According to Marketing Dive, Heinz ran a World Cup-timed social campaign that criticized the single-serve condiment packets served in stadiums and concessions—specifically calling out their insufficient size. The brand posted satirical content positioning itself as an advocate for fans frustrated by undersized ketchup portions. The effort earned shared discussion and measurable brand sentiment lift without paid media behind it.
Heinz didn't launch a product or change packaging. It published posts that named a universal stadium experience—ripping open three packets to cover a single order of fries—and framed the brand as the voice of that frustration. The creative used World Cup imagery and language, tying the complaint to the event's scale and visibility. The posts invited reshares and commentary, structured to feel like fan-driven content rather than polished advertising.
The mechanism is social proof through shared irritation. The brand identified a low-stakes complaint that nearly every stadium or event attendee has experienced, then articulated it during a moment when millions were simultaneously encountering that same friction. By voicing the complaint rather than offering a solution, Heinz positioned itself as aligned with the audience rather than above it. The World Cup timing meant the irritant was fresh and contextually relevant, increasing the likelihood that people would tag friends, repost, or add their own observations. That organic behavior drove reach without requiring paid distribution.
A small physical-product brand can run the same play by identifying a routine customer irritation tied to how or when the product is used—not a flaw in the product itself, but in the surrounding experience.

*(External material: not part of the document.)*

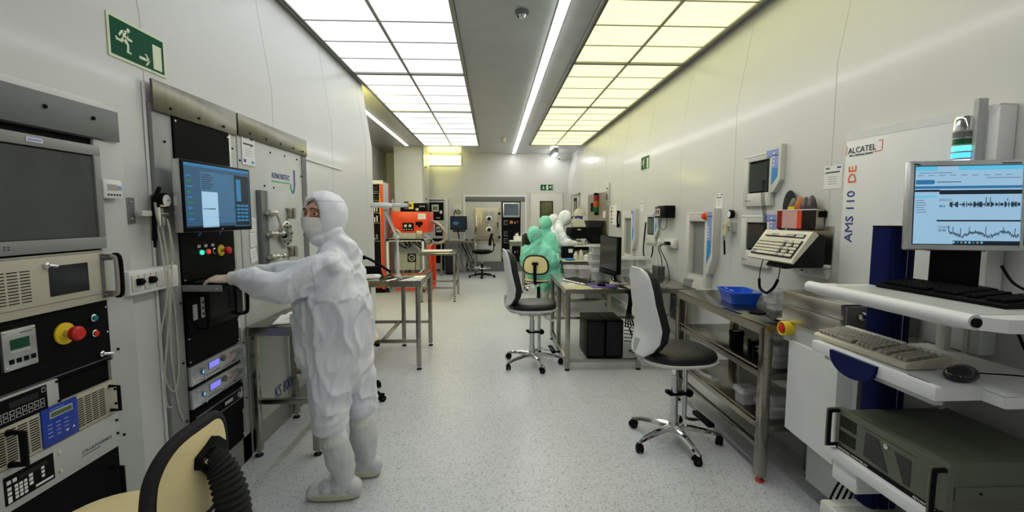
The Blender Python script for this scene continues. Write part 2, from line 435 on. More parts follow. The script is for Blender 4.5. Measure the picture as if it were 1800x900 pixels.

For a brand selling outdoor gear, that might be the absurdity of hotel gyms during a marathon weekend. For a snack brand, it's the airport security line where everyone is eating the same mediocre options. Write the post as a simple observation, not a pitch. Post it during the event or season when that irritation is most acute. Use plain language and allow room for the audience to finish the thought. If you sell $18 stainless water bottles and there's a major music festival happening, post: "Festivals charge $7 for bottled water and then ban refill stations. We're confused." Tag the event, tag nothing else. Monitor reshares and replies. Pin the top organic response. Spend $0 on distribution in the first 48 hours. If it moves, boost the post with $50–$100 targeting people who engaged or attended the event. The content does the work; the spend extends the window.
The steal works because it borrows event-driven attention without requiring event sponsorship. Heinz didn't need FIFA's permission or a stadium presence—it needed only to name what people were already experiencing. A smaller brand follows the same sequence: find the contextual irritant, articulate it cleanly, time it to the moment when the friction is fresh, and let the audience's own experience validate the observation. The brand becomes the voice of a shared annoyance, which builds affinity without requiring the brand to sell or solve in that moment.
The broader pattern: social proof compounds when a brand names what an audience already feels but hasn't yet said aloud, especially during a window when that feeling is widely shared and contextually triggered.